Latest missile strike reportedly killed five people, but criticism mounts that such attacks fuel radicalization of youth

Lauren McCauley, staff writer

Protest rally in Islamabad on October 28, 2011 against the US drone attacks in Pakistani tribal regions. (Photo: Aamir Qureshi/ AFP/ Getty)

In a direct affront to the country's sovereignty and what many experts call a violation of international law, a US drone Wednesday fired two missiles at an alleged training camp in Pakistan killing at least five people.

According to the Bureau of Investigative Journalism (BIJ),

[the] missiles destroyed a house in a pre-dawn strike near Wana. The house was in either Babar Ghar or Sararogha village, depending on reports. There were fears the death toll could rise as people reportedly remained trapped in the rubble. Locals dug dead and injured out of the wreckage but the rescue work was reportedly delayed out of fear the drones would strike again. Reports alleged all those killed were militants. But there were conflicting accounts of which militant group was occupying the house.

Recently, drone strikes have been publicly criticized by the Pakistani government which says the missile attacks are a violation of the nation's sovereignty.

The latest attack follows a statement made earlier this week by the UN special rapporteur on counter-terrorism and human rights envoy Ben Emmerson who cautioned against the ramifications of "legitimizing" these widespread strikes. He reasoned, "If it is lawful for the U.S. to drone al Qaeda associates wherever they find them, then it is also lawful for al Qaeda to target U.S. military or infrastructure where ever (militants) find them."

"The consequence of drone strikes has been to radicalize an entirely new generation," he added.

Throughout the region, the effect of drone strikes has been the rapid and successful indoctrination of children into armed fighters.

"What has radicalized these boys," explained the director of a Pakistani "de-radicalization" school to CNN's Nic Robertson, "is what turns teenagers the world over to crime: poverty, poor education, limited prospects and often lack of parental control.
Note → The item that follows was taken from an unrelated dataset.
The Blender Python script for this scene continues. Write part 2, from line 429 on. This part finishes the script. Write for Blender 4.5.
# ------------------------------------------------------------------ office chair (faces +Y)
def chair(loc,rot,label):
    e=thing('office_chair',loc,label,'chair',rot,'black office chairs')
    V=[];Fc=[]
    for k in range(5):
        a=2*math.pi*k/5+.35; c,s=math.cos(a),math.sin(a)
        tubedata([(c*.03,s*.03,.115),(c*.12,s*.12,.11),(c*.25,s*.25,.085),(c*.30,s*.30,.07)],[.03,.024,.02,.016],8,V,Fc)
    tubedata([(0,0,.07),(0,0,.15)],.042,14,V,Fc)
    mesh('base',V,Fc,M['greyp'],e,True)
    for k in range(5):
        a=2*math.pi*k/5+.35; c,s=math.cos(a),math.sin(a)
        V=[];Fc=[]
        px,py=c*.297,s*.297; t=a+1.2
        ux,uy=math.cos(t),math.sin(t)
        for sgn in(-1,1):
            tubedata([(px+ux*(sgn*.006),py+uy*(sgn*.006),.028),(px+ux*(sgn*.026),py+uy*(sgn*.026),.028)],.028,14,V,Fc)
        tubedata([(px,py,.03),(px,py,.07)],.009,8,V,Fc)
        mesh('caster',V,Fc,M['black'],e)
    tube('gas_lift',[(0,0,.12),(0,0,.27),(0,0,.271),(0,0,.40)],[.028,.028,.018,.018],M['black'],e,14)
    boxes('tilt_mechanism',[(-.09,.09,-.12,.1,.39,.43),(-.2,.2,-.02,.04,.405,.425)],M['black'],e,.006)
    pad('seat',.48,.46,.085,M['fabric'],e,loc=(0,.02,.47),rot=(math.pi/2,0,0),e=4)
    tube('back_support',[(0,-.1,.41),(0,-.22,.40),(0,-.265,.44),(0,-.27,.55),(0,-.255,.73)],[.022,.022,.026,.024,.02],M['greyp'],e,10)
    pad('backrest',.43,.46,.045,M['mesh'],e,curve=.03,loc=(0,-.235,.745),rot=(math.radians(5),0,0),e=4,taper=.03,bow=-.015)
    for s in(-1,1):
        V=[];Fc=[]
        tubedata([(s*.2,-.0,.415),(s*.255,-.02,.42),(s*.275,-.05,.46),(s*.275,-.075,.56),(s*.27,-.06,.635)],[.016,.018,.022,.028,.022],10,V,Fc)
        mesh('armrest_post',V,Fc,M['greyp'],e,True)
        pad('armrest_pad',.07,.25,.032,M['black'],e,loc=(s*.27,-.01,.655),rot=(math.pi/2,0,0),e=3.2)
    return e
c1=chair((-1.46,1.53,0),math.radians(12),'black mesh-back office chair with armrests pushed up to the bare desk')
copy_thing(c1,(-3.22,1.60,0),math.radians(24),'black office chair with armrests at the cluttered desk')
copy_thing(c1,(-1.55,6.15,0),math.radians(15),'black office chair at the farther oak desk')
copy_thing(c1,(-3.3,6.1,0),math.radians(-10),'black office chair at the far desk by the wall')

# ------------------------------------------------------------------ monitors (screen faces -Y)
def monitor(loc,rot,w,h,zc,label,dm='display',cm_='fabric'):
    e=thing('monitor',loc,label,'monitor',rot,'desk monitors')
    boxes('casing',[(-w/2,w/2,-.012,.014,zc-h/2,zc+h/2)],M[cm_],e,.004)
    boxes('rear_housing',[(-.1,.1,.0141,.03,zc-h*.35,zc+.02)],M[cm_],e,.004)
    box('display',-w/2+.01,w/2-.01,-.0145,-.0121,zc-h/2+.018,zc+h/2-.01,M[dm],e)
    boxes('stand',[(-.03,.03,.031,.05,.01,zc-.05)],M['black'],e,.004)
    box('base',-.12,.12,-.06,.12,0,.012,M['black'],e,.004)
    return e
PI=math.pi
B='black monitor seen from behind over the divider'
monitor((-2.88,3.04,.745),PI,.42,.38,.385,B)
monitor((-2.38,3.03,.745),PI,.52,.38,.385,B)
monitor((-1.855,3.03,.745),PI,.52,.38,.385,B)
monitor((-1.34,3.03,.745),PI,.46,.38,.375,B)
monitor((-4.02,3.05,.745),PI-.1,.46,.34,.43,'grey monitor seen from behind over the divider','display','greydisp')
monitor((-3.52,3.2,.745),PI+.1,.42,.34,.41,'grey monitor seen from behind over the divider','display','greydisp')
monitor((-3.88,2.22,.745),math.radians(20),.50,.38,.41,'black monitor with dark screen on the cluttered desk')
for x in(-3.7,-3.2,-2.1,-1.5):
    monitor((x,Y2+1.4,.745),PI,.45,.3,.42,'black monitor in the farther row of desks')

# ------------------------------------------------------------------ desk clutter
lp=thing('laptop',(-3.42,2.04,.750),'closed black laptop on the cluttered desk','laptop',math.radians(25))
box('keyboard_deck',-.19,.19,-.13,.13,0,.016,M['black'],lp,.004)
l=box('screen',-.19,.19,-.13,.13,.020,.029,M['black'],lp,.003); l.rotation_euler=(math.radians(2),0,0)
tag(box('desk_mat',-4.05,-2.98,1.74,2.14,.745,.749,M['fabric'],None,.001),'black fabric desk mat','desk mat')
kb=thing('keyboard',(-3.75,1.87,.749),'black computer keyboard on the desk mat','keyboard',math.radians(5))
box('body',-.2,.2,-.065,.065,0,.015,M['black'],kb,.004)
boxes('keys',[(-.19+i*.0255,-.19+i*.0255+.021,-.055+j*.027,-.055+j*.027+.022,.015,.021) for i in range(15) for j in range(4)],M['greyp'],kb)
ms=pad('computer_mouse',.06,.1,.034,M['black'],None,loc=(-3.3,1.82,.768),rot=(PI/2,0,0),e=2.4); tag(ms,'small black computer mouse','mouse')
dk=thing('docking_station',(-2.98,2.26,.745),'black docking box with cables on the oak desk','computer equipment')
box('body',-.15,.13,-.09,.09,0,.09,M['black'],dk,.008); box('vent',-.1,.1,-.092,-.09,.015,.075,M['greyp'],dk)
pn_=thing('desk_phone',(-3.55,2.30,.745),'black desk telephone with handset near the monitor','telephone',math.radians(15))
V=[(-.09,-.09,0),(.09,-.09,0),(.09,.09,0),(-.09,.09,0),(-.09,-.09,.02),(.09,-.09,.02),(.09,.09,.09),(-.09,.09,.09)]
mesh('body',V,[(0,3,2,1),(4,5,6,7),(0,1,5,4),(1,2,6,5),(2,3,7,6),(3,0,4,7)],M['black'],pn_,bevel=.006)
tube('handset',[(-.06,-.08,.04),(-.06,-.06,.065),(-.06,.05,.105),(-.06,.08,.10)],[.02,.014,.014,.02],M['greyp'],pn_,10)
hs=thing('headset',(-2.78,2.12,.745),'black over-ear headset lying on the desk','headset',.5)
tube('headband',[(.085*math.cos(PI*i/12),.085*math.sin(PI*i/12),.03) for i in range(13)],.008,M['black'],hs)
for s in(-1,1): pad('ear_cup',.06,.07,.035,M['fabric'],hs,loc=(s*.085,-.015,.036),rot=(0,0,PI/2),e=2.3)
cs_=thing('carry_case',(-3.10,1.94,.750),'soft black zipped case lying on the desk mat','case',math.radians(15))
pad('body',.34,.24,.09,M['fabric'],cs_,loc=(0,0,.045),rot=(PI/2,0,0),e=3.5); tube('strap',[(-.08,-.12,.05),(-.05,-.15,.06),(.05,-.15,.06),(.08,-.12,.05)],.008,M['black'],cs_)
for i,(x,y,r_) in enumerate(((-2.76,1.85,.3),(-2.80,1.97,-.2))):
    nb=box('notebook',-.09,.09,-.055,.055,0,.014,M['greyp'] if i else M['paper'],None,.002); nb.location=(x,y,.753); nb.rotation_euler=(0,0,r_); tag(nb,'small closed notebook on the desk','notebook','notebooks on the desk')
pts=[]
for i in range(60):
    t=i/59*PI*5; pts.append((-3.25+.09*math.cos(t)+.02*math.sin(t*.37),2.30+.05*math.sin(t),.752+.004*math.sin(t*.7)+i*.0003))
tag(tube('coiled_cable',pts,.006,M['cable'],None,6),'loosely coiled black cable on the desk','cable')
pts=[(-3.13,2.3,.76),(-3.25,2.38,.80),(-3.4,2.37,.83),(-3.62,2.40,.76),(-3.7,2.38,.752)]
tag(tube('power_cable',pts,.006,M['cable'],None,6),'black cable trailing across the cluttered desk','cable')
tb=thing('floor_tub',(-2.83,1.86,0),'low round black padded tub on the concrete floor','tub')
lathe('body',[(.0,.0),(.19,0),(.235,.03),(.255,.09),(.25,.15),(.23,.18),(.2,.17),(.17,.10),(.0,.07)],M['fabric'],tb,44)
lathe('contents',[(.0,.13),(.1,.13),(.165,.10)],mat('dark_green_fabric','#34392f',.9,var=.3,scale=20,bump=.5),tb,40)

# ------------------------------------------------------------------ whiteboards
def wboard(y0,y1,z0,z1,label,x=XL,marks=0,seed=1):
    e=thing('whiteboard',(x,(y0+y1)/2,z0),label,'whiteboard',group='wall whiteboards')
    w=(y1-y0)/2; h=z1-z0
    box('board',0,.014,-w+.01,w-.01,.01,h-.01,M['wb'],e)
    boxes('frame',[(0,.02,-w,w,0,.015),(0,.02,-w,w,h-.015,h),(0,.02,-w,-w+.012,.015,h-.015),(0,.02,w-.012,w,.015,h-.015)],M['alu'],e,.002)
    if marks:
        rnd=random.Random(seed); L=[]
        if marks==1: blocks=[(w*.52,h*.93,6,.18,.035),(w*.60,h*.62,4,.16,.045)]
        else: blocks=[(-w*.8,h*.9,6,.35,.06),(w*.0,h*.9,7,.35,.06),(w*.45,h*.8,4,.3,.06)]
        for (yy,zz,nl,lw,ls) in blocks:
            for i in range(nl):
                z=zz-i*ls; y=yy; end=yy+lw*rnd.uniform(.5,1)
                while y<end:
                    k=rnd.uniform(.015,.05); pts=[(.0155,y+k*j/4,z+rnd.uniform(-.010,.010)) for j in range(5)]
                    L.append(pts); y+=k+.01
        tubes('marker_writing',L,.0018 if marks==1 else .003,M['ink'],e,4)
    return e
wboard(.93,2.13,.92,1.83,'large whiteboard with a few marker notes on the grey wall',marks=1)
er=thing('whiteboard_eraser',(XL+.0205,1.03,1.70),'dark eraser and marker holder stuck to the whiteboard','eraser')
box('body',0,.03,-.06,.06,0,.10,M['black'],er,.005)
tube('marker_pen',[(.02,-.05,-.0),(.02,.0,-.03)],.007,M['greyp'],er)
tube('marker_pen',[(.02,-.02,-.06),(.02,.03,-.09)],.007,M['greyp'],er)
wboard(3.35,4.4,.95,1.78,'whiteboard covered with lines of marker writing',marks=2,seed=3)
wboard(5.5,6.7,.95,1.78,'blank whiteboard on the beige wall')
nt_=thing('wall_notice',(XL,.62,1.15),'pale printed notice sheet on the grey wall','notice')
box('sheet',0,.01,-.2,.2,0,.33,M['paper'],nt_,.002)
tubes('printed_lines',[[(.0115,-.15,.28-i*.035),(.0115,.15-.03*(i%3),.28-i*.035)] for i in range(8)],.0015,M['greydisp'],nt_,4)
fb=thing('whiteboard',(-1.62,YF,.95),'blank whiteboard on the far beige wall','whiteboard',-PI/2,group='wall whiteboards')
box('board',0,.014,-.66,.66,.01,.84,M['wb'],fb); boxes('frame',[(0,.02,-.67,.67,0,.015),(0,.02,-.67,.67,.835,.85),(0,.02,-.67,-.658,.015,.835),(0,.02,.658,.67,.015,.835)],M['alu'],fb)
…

It is in this setting that the boys have made ready recruits for Taliban scouts who wean them on tales of the U.S. drone strikes that have killed scores of Pakistani women and children over the past few years."

The BIJ estimates that CIA drone attacks in Pakistan have killed up to 3,533 people since 2004, up to 884 of them civilians and 197 children.

Last year, Christof Heyns, the UN special rapporteur on extrajudicial killings, summary or arbitrary executions, told a conference in Geneva that President Obama's continued aggression on Pakistani soil was an affront to international law and, if continued, would ultimately lead to a breakdown of long-established human rights standards.

Across the border in Afghanistan, an investigation team established by President Hamid Karzai has confirmed that a total of 17 civilians, including 12 children, were killed in a NATO-led air strike in the country's Kunar province earlier this month.

"[The attack] by the NATO-led forces was a violation of human rights and the presidential order which bans air strikes during operations in residential areas," said Karzai in a statement issued by presidential palace Sunday. "[W]e do not accept the conduct of any air strike on residential areas under any name and for any purpose whatsoever."